◆ **What the task requires**
Write out the records that appear below, verbatim and complete, but without pictures.

++++ Provided data

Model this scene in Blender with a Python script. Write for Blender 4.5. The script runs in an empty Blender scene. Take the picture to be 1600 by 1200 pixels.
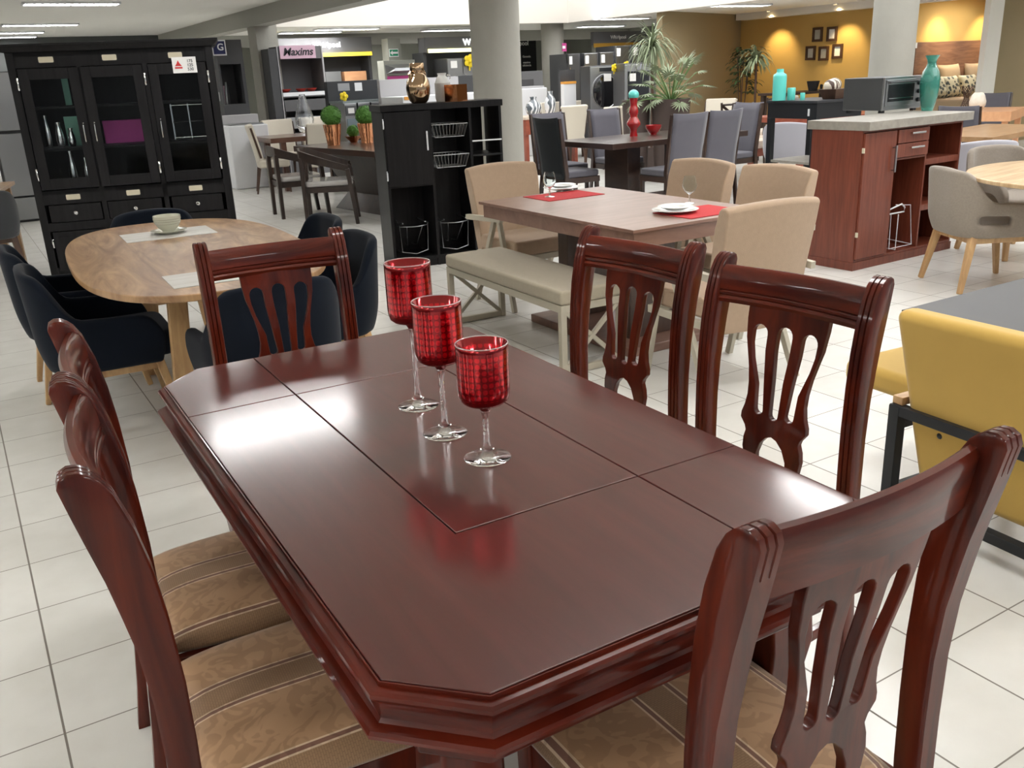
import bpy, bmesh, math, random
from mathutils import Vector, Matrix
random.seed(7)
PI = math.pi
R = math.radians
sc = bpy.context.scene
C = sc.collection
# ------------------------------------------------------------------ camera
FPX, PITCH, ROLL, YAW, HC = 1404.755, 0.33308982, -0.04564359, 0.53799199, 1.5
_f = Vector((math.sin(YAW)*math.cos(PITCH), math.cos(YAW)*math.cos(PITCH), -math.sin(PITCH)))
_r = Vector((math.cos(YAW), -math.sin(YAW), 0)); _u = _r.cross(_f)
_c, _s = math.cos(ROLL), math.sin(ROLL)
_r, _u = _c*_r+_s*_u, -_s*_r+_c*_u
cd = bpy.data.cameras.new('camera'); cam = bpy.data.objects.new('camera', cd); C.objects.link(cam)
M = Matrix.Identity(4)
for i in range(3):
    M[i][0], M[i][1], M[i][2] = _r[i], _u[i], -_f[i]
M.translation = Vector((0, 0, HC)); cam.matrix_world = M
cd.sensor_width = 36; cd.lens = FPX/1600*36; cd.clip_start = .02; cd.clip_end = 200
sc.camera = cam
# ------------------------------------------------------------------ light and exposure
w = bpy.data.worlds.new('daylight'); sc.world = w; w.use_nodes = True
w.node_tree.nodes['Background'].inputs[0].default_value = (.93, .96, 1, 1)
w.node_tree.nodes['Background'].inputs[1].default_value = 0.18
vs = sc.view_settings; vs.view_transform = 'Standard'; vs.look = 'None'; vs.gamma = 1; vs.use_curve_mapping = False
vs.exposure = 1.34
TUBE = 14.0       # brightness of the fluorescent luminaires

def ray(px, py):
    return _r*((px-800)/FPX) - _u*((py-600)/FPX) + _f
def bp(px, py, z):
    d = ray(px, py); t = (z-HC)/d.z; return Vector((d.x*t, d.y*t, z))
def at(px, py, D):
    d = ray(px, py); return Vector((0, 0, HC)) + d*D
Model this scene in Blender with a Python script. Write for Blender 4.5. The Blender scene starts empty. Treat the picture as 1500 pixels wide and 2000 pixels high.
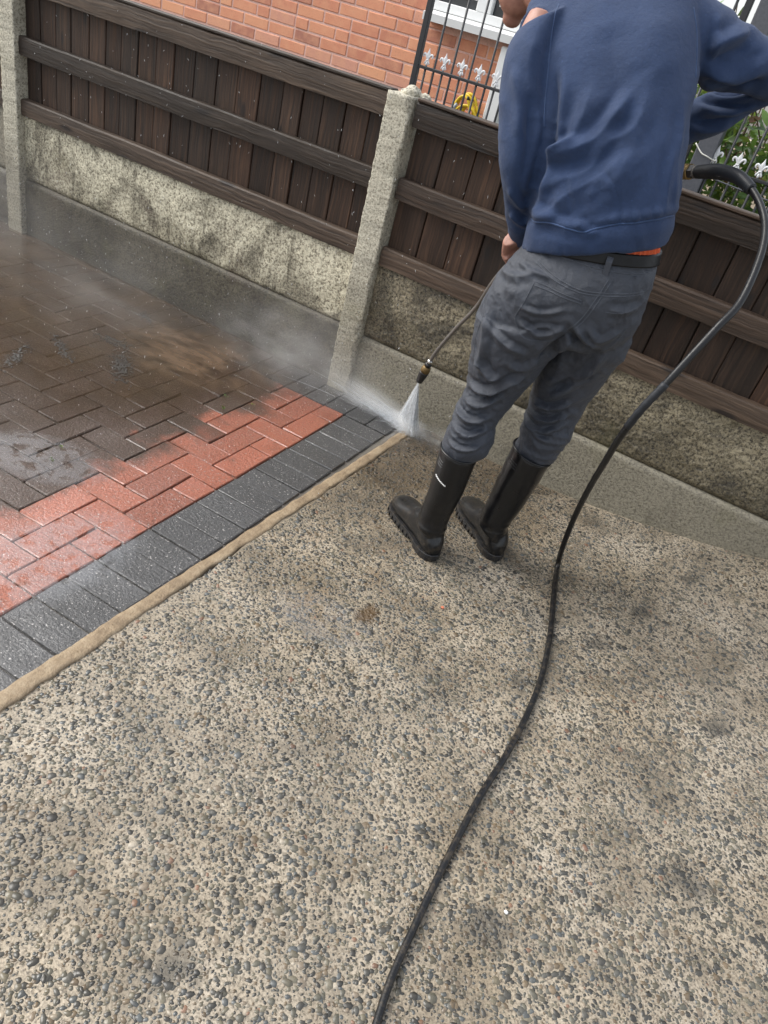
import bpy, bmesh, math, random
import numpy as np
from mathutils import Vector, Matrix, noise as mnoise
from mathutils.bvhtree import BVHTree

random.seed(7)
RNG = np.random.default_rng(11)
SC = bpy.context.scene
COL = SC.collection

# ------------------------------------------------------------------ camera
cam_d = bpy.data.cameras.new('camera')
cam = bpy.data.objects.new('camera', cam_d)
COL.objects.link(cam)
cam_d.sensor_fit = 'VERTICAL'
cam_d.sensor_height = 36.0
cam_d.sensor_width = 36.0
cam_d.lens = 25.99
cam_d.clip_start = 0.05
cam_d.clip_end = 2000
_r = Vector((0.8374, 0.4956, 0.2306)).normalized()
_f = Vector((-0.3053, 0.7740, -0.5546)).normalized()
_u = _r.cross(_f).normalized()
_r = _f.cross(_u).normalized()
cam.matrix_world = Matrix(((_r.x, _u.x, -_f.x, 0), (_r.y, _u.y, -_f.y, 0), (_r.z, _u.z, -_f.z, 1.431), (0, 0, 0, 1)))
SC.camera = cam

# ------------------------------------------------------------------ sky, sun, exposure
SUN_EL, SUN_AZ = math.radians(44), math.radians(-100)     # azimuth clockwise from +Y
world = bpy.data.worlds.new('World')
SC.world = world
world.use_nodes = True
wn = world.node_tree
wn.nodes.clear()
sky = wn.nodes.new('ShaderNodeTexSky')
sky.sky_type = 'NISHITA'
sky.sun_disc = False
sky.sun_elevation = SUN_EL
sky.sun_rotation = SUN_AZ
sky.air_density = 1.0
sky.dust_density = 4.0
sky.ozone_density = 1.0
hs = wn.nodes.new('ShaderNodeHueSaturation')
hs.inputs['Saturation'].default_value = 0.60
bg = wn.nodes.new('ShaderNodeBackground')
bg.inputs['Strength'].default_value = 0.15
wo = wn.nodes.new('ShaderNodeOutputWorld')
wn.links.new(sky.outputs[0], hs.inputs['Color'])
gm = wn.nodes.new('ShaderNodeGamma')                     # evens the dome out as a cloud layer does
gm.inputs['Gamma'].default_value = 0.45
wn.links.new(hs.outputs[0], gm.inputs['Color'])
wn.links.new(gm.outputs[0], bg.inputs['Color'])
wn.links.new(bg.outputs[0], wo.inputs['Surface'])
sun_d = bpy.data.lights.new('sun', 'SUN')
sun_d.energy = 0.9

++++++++

◆ **Answer**
Model this scene in Blender with a Python script. Write for Blender 4.5. The script runs in an empty Blender scene. Take the picture to be 1600 by 1200 pixels.
import bpy, bmesh, math, random
from mathutils import Vector, Matrix
random.seed(7)
PI = math.pi
R = math.radians
sc = bpy.context.scene
C = sc.collection
# ------------------------------------------------------------------ camera
FPX, PITCH, ROLL, YAW, HC = 1404.755, 0.33308982, -0.04564359, 0.53799199, 1.5
_f = Vector((math.sin(YAW)*math.cos(PITCH), math.cos(YAW)*math.cos(PITCH), -math.sin(PITCH)))
_r = Vector((math.cos(YAW), -math.sin(YAW), 0)); _u = _r.cross(_f)
_c, _s = math.cos(ROLL), math.sin(ROLL)
_r, _u = _c*_r+_s*_u, -_s*_r+_c*_u
cd = bpy.data.cameras.new('camera'); cam = bpy.data.objects.new('camera', cd); C.objects.link(cam)
M = Matrix.Identity(4)
for i in range(3):
    M[i][0], M[i][1], M[i][2] = _r[i], _u[i], -_f[i]
M.translation = Vector((0, 0, HC)); cam.matrix_world = M
cd.sensor_width = 36; cd.lens = FPX/1600*36; cd.clip_start = .02; cd.clip_end = 200
sc.camera = cam
# ------------------------------------------------------------------ light and exposure
w = bpy.data.worlds.new('daylight'); sc.world = w; w.use_nodes = True
w.node_tree.nodes['Background'].inputs[0].default_value = (.93, .96, 1, 1)
w.node_tree.nodes['Background'].inputs[1].default_value = 0.18
vs = sc.view_settings; vs.view_transform = 'Standard'; vs.look = 'None'; vs.gamma = 1; vs.use_curve_mapping = False
vs.exposure = 1.34
TUBE = 14.0       # brightness of the fluorescent luminaires

def ray(px, py):
    return _r*((px-800)/FPX) - _u*((py-600)/FPX) + _f
def bp(px, py, z):
    d = ray(px, py); t = (z-HC)/d.z; return Vector((d.x*t, d.y*t, z))
def at(px, py, D):
    d = ray(px, py); return Vector((0, 0, HC)) + d*D
Model this scene in Blender with a Python script. Write for Blender 4.5. The Blender scene starts empty. Treat the picture as 1500 pixels wide and 2000 pixels high.
import bpy, bmesh, math, random
import numpy as np
from mathutils import Vector, Matrix, noise as mnoise
from mathutils.bvhtree import BVHTree

random.seed(7)
RNG = np.random.default_rng(11)
SC = bpy.context.scene
COL = SC.collection

# ------------------------------------------------------------------ camera
cam_d = bpy.data.cameras.new('camera')
cam = bpy.data.objects.new('camera', cam_d)
COL.objects.link(cam)
cam_d.sensor_fit = 'VERTICAL'
cam_d.sensor_height = 36.0
cam_d.sensor_width = 36.0
cam_d.lens = 25.99
cam_d.clip_start = 0.05
cam_d.clip_end = 2000
_r = Vector((0.8374, 0.4956, 0.2306)).normalized()
_f = Vector((-0.3053, 0.7740, -0.5546)).normalized()
_u = _r.cross(_f).normalized()
_r = _f.cross(_u).normalized()
cam.matrix_world = Matrix(((_r.x, _u.x, -_f.x, 0), (_r.y, _u.y, -_f.y, 0), (_r.z, _u.z, -_f.z, 1.431), (0, 0, 0, 1)))
SC.camera = cam

# ------------------------------------------------------------------ sky, sun, exposure
SUN_EL, SUN_AZ = math.radians(44), math.radians(-100)     # azimuth clockwise from +Y
world = bpy.data.worlds.new('World')
SC.world = world
world.use_nodes = True
wn = world.node_tree
wn.nodes.clear()
sky = wn.nodes.new('ShaderNodeTexSky')
sky.sky_type = 'NISHITA'
sky.sun_disc = False
sky.sun_elevation = SUN_EL
sky.sun_rotation = SUN_AZ
sky.air_density = 1.0
sky.dust_density = 4.0
sky.ozone_density = 1.0
hs = wn.nodes.new('ShaderNodeHueSaturation')
hs.inputs['Saturation'].default_value = 0.60
bg = wn.nodes.new('ShaderNodeBackground')
bg.inputs['Strength'].default_value = 0.15
wo = wn.nodes.new('ShaderNodeOutputWorld')
wn.links.new(sky.outputs[0], hs.inputs['Color'])
gm = wn.nodes.new('ShaderNodeGamma')                     # evens the dome out as a cloud layer does
gm.inputs['Gamma'].default_value = 0.45
wn.links.new(hs.outputs[0], gm.inputs['Color'])
wn.links.new(gm.outputs[0], bg.inputs['Color'])
wn.links.new(bg.outputs[0], wo.inputs['Surface'])
sun_d = bpy.data.lights.new('sun', 'SUN')
sun_d.energy = 0.9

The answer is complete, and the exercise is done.